Bewährtes, meine sehr verehrten Damen und Herren, wie die zweite Fremdsprache Französisch, ist unverändert geblieben. Im Übrigen stand diese zweite Fremdsprache - anders, als der Entschließungsantrag der CDU suggeriert - auch nie zur Disposition.
Grundlage für die Überarbeitung der Grundsatzerlasse sind immer die Vorgaben des Schulgesetzes; denn auch hier werden Aussagen über die Organisationsform getroffen. Der § 10 a des Schulgesetzes, in dem die Organisationsform der Oberschule geregelt ist, ist auch im Rahmen der Schulgesetznovelle nicht verändert worden. Den Oberschulen ist damit ihre Gestaltungsmöglichkeit erhalten geblieben. Es ist nicht so, wie Sie, die Kollegen der Opposition von CDU und FDP, behaupten, dass wir die Gestaltungsmöglichkeiten einschränken. Das ist schlicht und ergreifend eine Falschbehauptung. Wir erweitern die Gestaltungsmöglichkeiten für die Oberschule, meine sehr verehrten Damen und Herren.
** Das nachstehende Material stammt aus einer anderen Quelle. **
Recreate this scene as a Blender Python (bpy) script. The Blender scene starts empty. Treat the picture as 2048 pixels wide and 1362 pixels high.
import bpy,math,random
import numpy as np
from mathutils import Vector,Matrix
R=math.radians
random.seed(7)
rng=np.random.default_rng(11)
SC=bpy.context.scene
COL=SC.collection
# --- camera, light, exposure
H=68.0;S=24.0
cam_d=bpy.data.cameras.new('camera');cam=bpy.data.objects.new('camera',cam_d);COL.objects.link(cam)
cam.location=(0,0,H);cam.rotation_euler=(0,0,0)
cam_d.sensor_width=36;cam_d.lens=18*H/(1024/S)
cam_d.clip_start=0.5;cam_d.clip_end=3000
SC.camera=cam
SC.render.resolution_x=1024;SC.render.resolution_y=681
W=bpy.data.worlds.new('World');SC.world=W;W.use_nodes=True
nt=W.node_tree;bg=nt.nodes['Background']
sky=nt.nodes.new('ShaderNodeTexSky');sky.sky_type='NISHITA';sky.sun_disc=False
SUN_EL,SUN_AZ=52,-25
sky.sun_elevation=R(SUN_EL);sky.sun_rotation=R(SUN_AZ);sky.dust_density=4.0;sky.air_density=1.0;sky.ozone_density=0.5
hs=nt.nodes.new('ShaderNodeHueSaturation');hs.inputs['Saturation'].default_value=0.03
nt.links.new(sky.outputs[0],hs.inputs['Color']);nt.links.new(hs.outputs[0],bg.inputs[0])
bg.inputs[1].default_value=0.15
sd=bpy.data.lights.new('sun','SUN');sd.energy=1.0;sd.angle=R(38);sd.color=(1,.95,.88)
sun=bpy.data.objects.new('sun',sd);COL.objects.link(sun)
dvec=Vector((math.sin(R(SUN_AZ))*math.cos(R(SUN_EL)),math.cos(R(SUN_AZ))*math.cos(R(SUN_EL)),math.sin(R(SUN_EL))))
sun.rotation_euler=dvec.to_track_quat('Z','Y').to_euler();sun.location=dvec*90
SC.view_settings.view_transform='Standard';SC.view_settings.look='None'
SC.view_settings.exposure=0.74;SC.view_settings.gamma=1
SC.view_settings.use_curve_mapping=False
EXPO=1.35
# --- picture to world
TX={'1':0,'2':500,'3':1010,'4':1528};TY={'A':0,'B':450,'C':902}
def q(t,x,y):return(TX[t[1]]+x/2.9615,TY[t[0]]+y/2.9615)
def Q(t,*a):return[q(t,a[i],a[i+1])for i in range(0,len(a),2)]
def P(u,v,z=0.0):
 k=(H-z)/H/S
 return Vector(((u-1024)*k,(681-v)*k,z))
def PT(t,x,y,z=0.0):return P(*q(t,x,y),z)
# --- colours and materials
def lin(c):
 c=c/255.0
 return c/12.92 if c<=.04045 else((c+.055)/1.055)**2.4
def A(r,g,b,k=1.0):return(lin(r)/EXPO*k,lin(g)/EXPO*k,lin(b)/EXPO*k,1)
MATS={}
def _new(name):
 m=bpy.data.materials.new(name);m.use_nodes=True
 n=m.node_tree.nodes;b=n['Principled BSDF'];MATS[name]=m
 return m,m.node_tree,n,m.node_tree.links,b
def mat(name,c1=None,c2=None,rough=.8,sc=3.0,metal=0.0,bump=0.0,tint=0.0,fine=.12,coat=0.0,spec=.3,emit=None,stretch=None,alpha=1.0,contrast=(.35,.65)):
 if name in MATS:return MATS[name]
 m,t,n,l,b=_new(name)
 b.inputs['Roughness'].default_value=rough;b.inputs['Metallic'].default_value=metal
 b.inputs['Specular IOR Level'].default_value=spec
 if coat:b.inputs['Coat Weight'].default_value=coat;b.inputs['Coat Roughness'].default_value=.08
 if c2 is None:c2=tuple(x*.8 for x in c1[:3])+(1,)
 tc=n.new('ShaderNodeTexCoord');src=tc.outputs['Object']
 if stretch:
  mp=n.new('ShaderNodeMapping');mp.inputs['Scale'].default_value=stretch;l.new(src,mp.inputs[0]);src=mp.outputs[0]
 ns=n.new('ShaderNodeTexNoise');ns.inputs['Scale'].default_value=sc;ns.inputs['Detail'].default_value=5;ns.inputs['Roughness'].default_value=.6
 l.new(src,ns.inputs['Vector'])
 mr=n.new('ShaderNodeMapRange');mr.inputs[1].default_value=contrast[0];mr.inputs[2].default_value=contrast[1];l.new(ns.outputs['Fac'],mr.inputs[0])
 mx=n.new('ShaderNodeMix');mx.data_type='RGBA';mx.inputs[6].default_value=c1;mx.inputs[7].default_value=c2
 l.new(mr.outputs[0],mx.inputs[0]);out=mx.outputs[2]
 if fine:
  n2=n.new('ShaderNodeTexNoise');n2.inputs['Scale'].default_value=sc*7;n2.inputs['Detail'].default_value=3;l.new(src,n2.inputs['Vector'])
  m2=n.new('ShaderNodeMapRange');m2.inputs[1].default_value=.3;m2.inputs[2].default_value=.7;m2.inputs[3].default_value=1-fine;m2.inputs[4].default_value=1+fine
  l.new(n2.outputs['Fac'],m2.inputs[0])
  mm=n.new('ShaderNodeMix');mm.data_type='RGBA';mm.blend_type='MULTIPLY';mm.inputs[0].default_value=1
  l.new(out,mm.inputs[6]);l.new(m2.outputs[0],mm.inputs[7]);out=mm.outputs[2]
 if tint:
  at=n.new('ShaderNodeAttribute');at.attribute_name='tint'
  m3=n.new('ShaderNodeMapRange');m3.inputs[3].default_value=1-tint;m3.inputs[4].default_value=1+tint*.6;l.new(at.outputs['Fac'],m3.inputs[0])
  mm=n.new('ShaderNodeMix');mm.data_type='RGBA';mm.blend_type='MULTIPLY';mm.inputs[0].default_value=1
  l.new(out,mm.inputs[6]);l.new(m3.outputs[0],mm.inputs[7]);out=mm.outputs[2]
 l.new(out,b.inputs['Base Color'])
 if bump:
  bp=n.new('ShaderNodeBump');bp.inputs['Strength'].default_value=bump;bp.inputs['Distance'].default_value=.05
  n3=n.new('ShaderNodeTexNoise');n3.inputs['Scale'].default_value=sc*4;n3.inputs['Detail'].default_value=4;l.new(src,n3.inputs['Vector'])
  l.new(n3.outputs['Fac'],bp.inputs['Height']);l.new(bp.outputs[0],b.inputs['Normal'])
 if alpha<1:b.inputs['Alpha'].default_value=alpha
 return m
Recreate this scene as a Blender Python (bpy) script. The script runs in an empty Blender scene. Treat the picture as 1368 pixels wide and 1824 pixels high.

Im Schulgesetz ist im Übrigen auch geregelt, wer über die Einrichtung eines gymnasialen Angebots an Oberschulen zu entscheiden hat. Hier ist es genauso wenig beabsichtigt, Änderungen herbeizuführen, wie bei der Frage der Umsetzung der Inklusion in Schulen, wie das alles gerade in Ihren Wortbeiträgen suggeriert wurde.